Ings strzelił swojego pierwszego gola w karierze w Europie, dając swojej drużynie prowadzenie po pierwszej połowie – Gent wyrównał dzięki Hugo Cuypersowi.

Ings mówi, że zespół musi wrócić do Londynu i stanąć na wysokości zadania, gdy podejmą belgijski zespół na swoim stadionie

Nie jesteśmy zadowoleni ze sposobu w jaki dzisiaj graliśmy, ale nie przegraliśmy meczu – stwierdził. To najważniejsza rzecz. Teraz musimy pokazać reakcję i grać o wiele lepiej, aby przejść dalej. Gent ma bardzo szybkich graczy i oni momentami kontrolowali grę – wiedzieliśmy, że będzie ciężko. To, że nie przegraliśmy ma duże znaczenie. Wrócimy na nasz stadion i będzie to zupełnie inna gra. Musimy awansować dalej.

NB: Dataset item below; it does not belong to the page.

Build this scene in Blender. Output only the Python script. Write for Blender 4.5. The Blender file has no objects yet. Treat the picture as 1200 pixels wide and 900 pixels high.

Zawsze staram się być czujny na tych pozycjach i wolę takie bramki od bramek zza pola karnego. To moja praca, muszę być we właściwych miejscach i dziś wieczorem byłem za to odpowiedzialny z czego bardzo się cieszę. Minęło kilka lat, odkąd ostatni raz byłem w Europie, więc powrót do niej i zdobycie gola jest naprawdę miłe. Jako drużna, mimo zadowolenia z remisu, jednocześnie jesteśmy rozczarowani, że nie wyjeżdżamy z wygraną, którą moglibyśmy wykorzystać w przyszłym tygodniu – zakończył Ings.